The cold frame is roughly 4 foot by 3 foot. It was built to accommodate an old window. It can be built any size and can be built with a flat top.

By delaying the planting season, you eliminate the worry of a late snow or freeze that may kill off your potential vegetables.

"When it's this warm, it could turn around and we could have a foot of snow or it could freeze and you're really taking a chance," he said.

Wet soil can lead to problems when gardening, and Wintheiser suggests that grab a handful of soil to see if it sticks together when you let go of it. If it does, it's too wet to start your garden.

Fact Box

When to plant:

Warm season crops: plant after the danger of frost has passed. Tomatoes, eggplants and peppers need a longer growing season therefore transplants are necessary.

Winter and summer squash: direct seed after threat of frost.

Cucumbers, pumpkins and watermelon: direct seed.

Tomatoes transplants: after danger of frost.

Peppers transplants: after danger of frost.

Eggplants transplants: after danger of frost.

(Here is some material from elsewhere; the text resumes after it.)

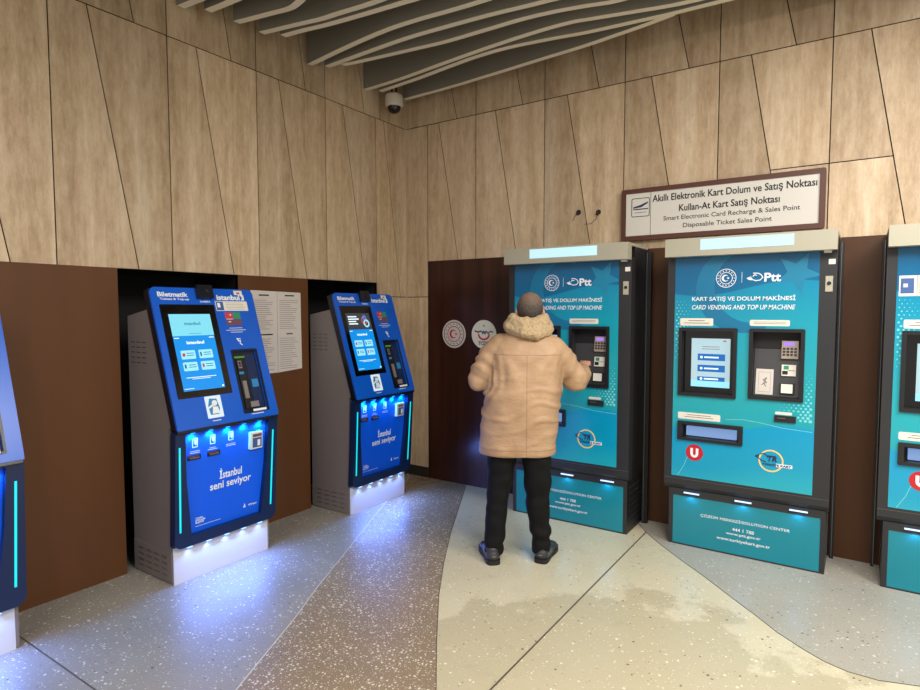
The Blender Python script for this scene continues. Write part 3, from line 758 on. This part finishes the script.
    lab(-.402, -.192, 1.518, 1.568, 1); lab(.027, .252, 1.522, 1.560, 2); lab(-.404, -.134, .884, .930, 3); lab(.185, .280, .968, .986, 4, 1)
    # framed openings
    def nf(u0, u1, v0, v1, hole, nm='niche_frame'):
        b = mb('frame_black'); b.prism(rrect(u0, u1, v0, v1, .006), .0, .016, PT, [hole]); b.bevel(.002, 1); return b.build(nm, t)
    f1 = nf(-.407, -.043, 1.045, 1.505, holes[0]); f2 = nf(.028, .337, 1.055, 1.505, holes[1]); f3 = nf(-.404, .004, .741, .870, holes[2])
    b = mb('bezel'); b.rect(-.385, -.065, 1.066, 1.484, -.050, -.035, PT); sb = b.build('screen_bezel', f1)
    b = mb('pscreen'); b.rect(-.333, -.090, 1.107, 1.433, -.035, -.033, PT)
    b.m('scr_tile').rect(-.333, -.090, 1.107, 1.15, -.033, -.0326, PT); b.m('btnblue')
    for v, h in ((1.285, .045), (1.210, .045), (1.148, .028)): b.rect(-.292, -.120, v, v+h, -.033, -.0322, PT)
    b.m('scr_white')
    for v in (1.300, 1.225, 1.155): b.prism(circle(-.268, v+.007, .009, 10), -.0322, -.0318, PT); b.rect(-.25, -.16, v+.002, v+.012, -.0322, -.0318, PT)
    b.m('ink'); print_lines(b, -.27, -.15, 1.355, 1.385, 2, -.0326, PT, .25, 6, True); b.m('pinkred').rect(-.135, -.115, 1.413, 1.421, -.033, -.0324, PT); b.build('screen', f1)
    # card niche: sloping plate
    b = mb('inkdark'); b.rect(.050, .315, 1.076, 1.484, -.079, -.074, PT); b.build('niche_back', f2)
    KP = Fr((0, -.355, 1.078), (1, 0, 0), (0, .045, .30), (0, -.30, .045))
    b = mb('plate'); b.prism([(.052, 0), (.313, 0), (.313, .300), (.052, .300)], -.004, 0, KP); b.build('niche_plate', f2)
    b = mb('keypad'); b.rect(.207, .300, .240, .352, 0, .022, KP); b.bevel(.003, 1); kp = b.build('keypad', f2)
    b = mb('lcd'); b.rect(.218, .276, .320, .344, .022, .0226, KP); b.build('display', kp)
    for i in range(4):
        for j in range(3):
            b = mb('blackp'); b.rect(.214+i*.021, .228+i*.021, .296-j*.019, .308-j*.019, .022, .0255, KP); b.build('key', kp)
    b = mb('sticker'); b.rect(.211, .290, .132, .202, 0, .014, KP); b.m('green').rect(.222, .250, .172, .196, .014, .0145, KP); b.m('pside').rect(.215, .246, .140, .164, .014, .0145, KP); b.m('inkdark').rect(.248, .286, .165, .168, .014, .0146, KP); b.build('card_reader', f2)
    b = mb('inkdark'); b.rect(.204, .288, .018, .086, 0, .010, KP); b.m('sticker').rect(.213, .276, .024, .080, .010, .020, KP); b.build('contactless_pad', f2)
    if note:
        b = mb('paper'); b.rect(.066, .166, .008, .170, 0, .001, KP)
        b.m('ink').stroke([(.082, .025), (.150, .025), (.150, .150), (.082, .150), (.082, .025)], .0015, .001, .0013, KP)
        b.stroke([(.10, .07), (.13, .085), (.108, .10), (.128, .115), (.112, .08), (.125, .06)], .005, .001, .0013, KP); b.build('paper_note', f2, label='small cream paper note')
    b = mb('inkdark'); b.rect(-.375, -.022, .760, .848, -.079, -.060, PT); b.m('traylight').rect(-.355, -.040, .768, .830, -.060, -.030, PT); b.build('tray_light', f3)
    b = mb('inkdark'); b.rect(.182, .301, .922, .963, .002, .012, PT); b.m('pseam').rect(.20, .245, .946, .950, .012, .018, PT); b.build('card_slot', t)
    # logos
    if has_u:
        b = mb('red'); b.prism(circle(-.292, .660, .056, 32), .002, .0034, PT); u_ = b.build('round_sticker', g, label='round red sticker with a white U')
        w_ = .017
        P = [(-.026, .030), (-.026, -.004)]+[(-.026*math.cos(q), -.004-.030*math.sin(q)) for q in [PI*i/10 for i in range(1, 10)]]+[(.026, -.004), (.026, .030), (.026-w_, .030), (.026-w_, -.004)]+[((.026-w_)*math.cos(q), -.004-.014*math.sin(q)) for q in [PI*i/8 for i in range(1, 8)]]+[(-.026+w_, -.004), (-.026+w_, .030)]
        b = mb('white'); b.prism([(a-.292, c_+.660) for a, c_ in P], .0034, .0040, PT, [])
        b.build('letter_mark', u_)
    b = mb('gold'); b.ring(.170, .668, .062, .071, .002, .0032, PT); b.m('white').rect(.20, .290, .634, .655, .002, .0033, PT)
    b.m('navyink').stroke([(.082, .688), (.098, .700), (.096, .680), (.118, .665), (.14, .66)], .006, .002, .0034, PT); b.stroke([(.096, .680), (.082, .688)], .006, .002, .0034, PT)
    b.stroke([(.11, .705), (.13, .712), (.146, .70), (.152, .688)], .006, .002, .0034, PT); lg = b.build('ring_logo', g)
    text('lettering', 'TR', g, 'navyink', PT, .150, .205, .664, .702, .0042, shear=.2, bold=.05)
    text('lettering', 'TÜRKİYE KART', g, 'navyink', PT, .120, .285, .637, .655, .0042, shear=.1, bold=.04)
    # lock strip details
    b = mb('sticker'); b.rect(.445, .480, 1.895, 1.925, 0, .004, PT); b.build('small_label', t)
    b = mb('canopy'); b.rect(.432, .470, 1.732, 1.825, 0, .004, PT); b.m('inkdark').prism(circle(.451, 1.782, .011, 14), .004, .009, PT); b.build('lock', t)
    # lower front
    b = mb('pdark'); b.prism(rrect(-.458, .476, .0, .394), 0, .004, LP, [rrect(-.430, .448, .010, .345)]); b.build('lower_frame', t)
    b = mb('lowteal'); b.rect(-.430, .448, .010, .345, 0, .002, LP); lp = b.build('lower_panel', t)
    text('lettering', 'ÇÖZÜM MERKEZİ/SOLUTION CENTER', lp, 'white', LP, -.248, .286, .218, .246, .0026, bold=.006)
    text('lettering', '444 1 788', lp, 'white', LP, -.048, .082, .164, .186, .0026, bold=.008)
    text('lettering', 'www.ptt.gov.tr', lp, 'white', LP, -.086, .122, .130, .150, .0026, bold=.01)
    text('lettering', 'www.turkiyekart.gov.tr', lp, 'white', LP, -.143, .178, .086, .112, .0026, bold=.012)
    for u in (-.308, .014, .330):
        b = mb('slit'); b.rect(u-.050, u+.050, .368, .376, .0, .0085, Fr((0, -.362, 0), (1, 0, 0), (0, 0, 1), (0, -1, 0))); b.build('ledge_lamp', t)
        li = bpy.data.lights.new('ledge_glow', 'SPOT'); li.energy = .5; li.color = (.10, .55, 1); li.shadow_soft_size = .02; li.spot_size = 2.7; li.spot_blend = .5
        lo = bpy.data.objects.new('ledge_glow', li); C.objects.link(lo); lo.location = (u, -.372, .360); lo.parent = t; lo.rotation_euler = (-.15, 0, 0)
    # canopy
    b = mb('canopy'); b.prism([(.006, 2.072), (.38, 2.072), (.385, 1.975), (.465, 1.975), (.465, 2.092), (.006, 2.092)], -.488, .490, SY); b.bevel(.003, 1); cn = b.build('canopy', t)
    b = mb('lightpanel'); b.rect(-.265, .268, 2.012, 2.080, .465, .467, Fr((0, 0, 0), (1, 0, 0), (0, 0, 1), (0, -1, 0))); b.build('light_panel', cn)
    b = mb('sticker'); b.rect(.42, .46, 1.962, 1.975, .38, .40); b.build('hinge_cover', cn)
    if hexsticker:
        b = mb('sticker'); b.rect(-.430, -.350, 1.70, 1.815, D-.0008, D+.001, PT); b.m('stickblue').rect(-.423, -.362, 1.715, 1.80, D+.001, D+.0014, PT); b.m('sticker').rect(-.41, -.39, 1.75, 1.77, D+.0014, D+.0018, PT)
        b.m('paper').rect(-.348, -.22, 1.70, 1.815, D-.0008, D+.001, PT); b.m('ink'); print_lines(b, -.34, -.23, 1.71, 1.805, 6, D+.0014, PT, .2, 7); b.build('notice_sticker', g, label='pale notice sticker with a blue picture')
    return t
make_vendor('teal card vending machine the man in the tan coat is using', 1.870, False, False, y=-.035, side=.530)
make_vendor('teal card vending machine under the white sign, with red U sticker', 3.090, True, True)
make_vendor('teal card vending machine cut off by the right edge, pale notice stuck at its top', 4.308, True, True, True)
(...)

Swiss chard: direct seed after danger of frost.

Sweet corn: mid-May.

"One of the things that's important is when you're out there, you don't want to dig into the soil when it's wet," Wintheiser said.

"When you're tilling and walking in it, you can take a clump of dirt and if it crumbles apart, then it's good. It's best to wait as long as possible, because if you pack the soil, you're not going to get the air into the roots and you're probably not going to get as good of a crop."

Wintheiser recommends testing the soil every three years to get an accurate read on whether or not the soil is in good condition to grow what you may have in mind for that year. He said that Minnesota Valley Testing Labs in New Ulm is a good place for people to get their soil tested.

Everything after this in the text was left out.